Directions for this task
Please repeat the records exactly from their first line, finishing at the line containing "CAMZ = 1.55" and including it.
>> START Entries shown
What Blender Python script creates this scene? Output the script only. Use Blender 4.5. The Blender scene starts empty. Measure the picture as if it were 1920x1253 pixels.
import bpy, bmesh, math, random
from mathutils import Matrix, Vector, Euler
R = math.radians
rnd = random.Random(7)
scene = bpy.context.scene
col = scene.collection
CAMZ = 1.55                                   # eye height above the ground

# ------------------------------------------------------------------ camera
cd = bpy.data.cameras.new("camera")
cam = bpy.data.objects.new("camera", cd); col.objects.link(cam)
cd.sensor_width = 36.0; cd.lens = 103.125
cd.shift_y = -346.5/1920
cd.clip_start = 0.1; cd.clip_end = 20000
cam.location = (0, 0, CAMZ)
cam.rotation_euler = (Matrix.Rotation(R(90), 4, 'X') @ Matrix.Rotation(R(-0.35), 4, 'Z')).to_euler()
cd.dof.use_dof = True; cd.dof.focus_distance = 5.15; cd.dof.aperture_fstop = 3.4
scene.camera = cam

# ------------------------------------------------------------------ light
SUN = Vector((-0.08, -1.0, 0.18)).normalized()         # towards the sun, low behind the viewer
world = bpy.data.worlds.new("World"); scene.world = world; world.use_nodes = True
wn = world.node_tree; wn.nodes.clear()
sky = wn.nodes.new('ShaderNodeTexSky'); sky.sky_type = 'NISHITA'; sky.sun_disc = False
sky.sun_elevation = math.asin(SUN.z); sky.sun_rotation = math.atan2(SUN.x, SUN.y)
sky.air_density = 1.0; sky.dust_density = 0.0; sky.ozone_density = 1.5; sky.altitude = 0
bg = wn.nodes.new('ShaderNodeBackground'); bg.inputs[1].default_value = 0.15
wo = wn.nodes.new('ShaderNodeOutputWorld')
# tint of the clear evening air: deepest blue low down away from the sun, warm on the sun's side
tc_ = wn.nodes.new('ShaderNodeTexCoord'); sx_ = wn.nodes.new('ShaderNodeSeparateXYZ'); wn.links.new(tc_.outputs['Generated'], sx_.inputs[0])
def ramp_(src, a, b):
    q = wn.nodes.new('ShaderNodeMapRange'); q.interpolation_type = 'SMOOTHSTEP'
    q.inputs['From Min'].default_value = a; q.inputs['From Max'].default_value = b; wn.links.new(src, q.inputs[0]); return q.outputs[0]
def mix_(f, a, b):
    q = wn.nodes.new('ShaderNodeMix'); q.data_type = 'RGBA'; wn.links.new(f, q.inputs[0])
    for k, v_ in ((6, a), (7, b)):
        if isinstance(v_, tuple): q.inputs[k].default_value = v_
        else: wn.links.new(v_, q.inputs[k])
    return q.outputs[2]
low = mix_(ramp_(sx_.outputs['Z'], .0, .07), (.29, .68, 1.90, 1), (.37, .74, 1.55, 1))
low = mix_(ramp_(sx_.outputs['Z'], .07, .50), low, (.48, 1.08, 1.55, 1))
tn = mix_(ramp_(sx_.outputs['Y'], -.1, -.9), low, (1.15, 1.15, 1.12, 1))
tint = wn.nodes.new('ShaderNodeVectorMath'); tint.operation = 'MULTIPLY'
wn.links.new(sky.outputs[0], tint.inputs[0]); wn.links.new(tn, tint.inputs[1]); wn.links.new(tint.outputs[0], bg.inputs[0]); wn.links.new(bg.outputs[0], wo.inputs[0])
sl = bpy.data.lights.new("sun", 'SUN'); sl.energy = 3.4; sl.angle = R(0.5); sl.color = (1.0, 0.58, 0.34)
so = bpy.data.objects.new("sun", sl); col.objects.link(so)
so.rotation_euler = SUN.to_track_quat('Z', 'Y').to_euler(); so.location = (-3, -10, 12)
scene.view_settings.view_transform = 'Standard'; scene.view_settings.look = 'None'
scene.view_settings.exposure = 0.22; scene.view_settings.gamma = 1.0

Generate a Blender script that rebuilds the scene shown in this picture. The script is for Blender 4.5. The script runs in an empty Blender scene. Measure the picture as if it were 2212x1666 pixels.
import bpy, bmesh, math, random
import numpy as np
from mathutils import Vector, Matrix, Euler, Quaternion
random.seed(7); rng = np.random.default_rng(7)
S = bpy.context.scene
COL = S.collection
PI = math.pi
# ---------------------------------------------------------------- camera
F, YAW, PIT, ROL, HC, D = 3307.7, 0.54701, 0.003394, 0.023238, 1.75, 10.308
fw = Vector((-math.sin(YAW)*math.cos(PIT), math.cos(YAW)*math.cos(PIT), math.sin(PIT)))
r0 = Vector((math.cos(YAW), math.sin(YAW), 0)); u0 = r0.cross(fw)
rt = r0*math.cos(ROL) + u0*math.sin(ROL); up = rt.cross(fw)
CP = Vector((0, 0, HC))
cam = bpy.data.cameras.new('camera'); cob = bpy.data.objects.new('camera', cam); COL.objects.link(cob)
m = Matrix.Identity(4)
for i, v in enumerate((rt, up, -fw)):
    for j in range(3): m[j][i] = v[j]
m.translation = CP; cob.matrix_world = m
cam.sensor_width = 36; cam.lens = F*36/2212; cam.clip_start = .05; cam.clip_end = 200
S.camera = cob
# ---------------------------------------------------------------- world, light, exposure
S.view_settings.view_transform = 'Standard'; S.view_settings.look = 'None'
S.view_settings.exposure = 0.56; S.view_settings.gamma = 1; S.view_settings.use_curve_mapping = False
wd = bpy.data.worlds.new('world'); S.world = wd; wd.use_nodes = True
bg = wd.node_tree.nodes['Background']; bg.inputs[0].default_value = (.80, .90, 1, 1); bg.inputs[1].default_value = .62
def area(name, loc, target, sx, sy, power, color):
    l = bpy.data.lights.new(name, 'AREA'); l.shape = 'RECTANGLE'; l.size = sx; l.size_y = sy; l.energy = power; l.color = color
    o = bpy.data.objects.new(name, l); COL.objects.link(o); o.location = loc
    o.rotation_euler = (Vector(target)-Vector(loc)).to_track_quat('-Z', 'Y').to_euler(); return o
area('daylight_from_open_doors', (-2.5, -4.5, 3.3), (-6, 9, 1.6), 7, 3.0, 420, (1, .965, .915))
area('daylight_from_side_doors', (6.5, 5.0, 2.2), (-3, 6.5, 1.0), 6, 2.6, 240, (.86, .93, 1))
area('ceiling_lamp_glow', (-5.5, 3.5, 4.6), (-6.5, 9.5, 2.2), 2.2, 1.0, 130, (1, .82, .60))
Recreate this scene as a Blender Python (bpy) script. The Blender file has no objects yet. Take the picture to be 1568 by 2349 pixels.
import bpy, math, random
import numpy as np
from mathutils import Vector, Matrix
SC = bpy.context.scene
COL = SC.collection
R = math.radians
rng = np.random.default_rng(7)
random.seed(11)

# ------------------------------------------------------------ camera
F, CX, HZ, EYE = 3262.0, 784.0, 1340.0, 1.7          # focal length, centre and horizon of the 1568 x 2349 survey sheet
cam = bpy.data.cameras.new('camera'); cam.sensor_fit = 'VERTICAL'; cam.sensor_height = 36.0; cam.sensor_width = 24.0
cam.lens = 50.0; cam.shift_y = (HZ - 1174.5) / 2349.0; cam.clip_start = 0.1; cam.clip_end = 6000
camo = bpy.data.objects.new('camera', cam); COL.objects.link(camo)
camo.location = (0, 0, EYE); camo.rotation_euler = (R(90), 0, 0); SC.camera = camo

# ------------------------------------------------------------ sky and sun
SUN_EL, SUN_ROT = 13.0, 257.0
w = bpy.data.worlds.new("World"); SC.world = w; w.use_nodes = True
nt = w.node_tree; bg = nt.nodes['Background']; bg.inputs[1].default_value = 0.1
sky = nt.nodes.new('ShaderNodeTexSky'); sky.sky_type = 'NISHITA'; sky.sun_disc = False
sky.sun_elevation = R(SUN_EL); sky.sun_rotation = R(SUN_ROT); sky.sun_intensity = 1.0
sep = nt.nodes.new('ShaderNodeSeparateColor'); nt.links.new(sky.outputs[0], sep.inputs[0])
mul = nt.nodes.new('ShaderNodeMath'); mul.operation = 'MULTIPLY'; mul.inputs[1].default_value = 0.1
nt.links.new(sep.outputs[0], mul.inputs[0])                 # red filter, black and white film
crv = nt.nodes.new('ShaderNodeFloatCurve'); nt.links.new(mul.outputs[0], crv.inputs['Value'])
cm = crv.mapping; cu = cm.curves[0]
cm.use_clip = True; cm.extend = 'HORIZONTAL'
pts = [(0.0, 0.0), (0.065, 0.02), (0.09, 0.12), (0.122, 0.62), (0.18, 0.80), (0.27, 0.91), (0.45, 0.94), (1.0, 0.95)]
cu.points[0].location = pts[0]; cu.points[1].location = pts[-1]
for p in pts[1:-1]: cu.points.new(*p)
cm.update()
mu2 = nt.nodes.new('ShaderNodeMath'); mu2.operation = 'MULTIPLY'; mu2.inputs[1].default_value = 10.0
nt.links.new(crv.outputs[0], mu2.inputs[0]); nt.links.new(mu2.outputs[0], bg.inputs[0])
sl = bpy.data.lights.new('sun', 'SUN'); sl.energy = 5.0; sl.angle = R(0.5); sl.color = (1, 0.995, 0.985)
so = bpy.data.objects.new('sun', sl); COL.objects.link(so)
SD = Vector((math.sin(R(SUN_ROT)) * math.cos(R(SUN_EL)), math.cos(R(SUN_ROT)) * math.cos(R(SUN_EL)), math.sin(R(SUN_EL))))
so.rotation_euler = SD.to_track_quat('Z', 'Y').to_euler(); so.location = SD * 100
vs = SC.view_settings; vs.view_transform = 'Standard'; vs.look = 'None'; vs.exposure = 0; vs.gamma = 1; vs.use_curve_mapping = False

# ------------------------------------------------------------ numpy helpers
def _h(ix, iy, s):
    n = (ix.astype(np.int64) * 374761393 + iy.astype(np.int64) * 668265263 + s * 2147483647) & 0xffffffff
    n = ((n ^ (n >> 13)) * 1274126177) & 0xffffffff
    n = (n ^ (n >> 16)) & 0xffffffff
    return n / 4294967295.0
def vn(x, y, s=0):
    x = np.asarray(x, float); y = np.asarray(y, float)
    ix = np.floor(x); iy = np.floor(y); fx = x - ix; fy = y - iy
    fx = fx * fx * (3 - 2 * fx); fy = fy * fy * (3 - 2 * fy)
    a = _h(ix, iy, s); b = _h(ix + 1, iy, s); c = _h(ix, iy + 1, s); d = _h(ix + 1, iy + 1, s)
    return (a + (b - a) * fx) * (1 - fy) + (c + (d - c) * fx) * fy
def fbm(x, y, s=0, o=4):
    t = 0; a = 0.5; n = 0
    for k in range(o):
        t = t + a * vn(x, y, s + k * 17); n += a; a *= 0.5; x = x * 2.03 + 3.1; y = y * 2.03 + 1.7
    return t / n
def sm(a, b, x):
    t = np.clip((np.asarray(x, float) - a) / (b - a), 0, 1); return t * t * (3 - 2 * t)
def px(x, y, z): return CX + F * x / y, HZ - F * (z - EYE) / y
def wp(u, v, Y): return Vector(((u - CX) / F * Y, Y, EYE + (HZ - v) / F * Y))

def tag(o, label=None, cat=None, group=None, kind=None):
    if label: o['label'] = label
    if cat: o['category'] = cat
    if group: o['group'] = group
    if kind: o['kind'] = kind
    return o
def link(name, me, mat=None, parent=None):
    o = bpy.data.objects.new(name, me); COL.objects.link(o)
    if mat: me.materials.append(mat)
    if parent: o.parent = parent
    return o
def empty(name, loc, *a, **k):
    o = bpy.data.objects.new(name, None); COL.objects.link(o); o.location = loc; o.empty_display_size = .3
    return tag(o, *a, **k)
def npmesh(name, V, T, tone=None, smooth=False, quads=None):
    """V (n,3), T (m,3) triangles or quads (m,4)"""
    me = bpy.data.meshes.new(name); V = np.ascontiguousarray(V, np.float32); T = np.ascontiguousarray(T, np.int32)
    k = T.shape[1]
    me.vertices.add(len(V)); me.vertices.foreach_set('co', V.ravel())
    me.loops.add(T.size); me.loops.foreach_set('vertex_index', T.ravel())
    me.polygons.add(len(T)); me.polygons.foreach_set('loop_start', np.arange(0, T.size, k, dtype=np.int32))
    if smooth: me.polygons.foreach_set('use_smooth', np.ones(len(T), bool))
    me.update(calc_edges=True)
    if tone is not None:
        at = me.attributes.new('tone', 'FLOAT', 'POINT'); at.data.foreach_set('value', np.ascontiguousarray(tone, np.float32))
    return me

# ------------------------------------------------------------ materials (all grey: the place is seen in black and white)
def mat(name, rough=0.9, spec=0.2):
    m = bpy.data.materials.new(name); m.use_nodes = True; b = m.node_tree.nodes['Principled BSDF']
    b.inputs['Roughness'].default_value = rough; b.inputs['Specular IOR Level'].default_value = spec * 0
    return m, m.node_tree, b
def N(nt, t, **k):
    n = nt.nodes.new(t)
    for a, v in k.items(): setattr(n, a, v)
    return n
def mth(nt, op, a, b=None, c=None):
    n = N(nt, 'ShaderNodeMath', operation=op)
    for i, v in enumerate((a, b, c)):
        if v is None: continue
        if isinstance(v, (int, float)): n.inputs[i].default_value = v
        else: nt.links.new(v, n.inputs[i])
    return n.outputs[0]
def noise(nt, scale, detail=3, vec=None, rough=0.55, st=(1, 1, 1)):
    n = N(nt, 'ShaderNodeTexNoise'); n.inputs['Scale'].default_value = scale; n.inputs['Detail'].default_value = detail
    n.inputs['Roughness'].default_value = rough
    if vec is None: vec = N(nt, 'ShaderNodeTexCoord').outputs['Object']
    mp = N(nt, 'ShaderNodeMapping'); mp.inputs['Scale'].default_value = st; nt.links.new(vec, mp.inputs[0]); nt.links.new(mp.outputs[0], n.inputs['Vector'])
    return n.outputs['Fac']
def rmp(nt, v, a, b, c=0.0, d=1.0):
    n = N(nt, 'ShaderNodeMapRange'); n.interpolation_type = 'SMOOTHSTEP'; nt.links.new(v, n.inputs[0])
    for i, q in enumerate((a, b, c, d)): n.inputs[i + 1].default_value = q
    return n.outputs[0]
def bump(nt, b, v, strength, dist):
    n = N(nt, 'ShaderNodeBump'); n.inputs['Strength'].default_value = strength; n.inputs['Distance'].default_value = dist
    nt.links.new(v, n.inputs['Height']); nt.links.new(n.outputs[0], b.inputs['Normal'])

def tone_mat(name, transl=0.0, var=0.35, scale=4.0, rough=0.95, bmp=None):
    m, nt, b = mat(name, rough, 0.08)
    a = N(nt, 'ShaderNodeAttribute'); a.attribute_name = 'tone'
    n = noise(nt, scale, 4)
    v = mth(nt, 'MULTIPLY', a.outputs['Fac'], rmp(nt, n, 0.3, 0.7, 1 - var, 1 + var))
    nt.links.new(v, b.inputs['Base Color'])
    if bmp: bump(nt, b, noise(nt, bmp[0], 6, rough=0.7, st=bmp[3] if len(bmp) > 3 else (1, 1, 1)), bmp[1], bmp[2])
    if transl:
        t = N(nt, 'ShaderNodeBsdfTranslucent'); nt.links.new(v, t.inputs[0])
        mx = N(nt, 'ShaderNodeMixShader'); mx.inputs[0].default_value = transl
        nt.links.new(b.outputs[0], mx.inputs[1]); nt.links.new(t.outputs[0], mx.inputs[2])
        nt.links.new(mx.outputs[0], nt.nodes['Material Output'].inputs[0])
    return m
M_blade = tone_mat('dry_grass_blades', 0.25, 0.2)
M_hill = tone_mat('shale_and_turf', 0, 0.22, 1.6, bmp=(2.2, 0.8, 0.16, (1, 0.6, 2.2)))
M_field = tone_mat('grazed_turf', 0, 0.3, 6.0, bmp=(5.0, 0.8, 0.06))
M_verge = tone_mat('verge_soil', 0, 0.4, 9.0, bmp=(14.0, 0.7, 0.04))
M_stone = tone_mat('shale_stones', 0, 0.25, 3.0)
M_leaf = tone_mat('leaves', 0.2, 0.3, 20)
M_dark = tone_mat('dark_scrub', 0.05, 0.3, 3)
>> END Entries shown
Exercise solution
What Blender Python script creates this scene? Output the script only. Use Blender 4.5. The Blender scene starts empty. Measure the picture as if it were 1920x1253 pixels.
import bpy, bmesh, math, random
from mathutils import Matrix, Vector, Euler
R = math.radians
rnd = random.Random(7)
scene = bpy.context.scene
col = scene.collection
CAMZ = 1.55                                   # eye height above the ground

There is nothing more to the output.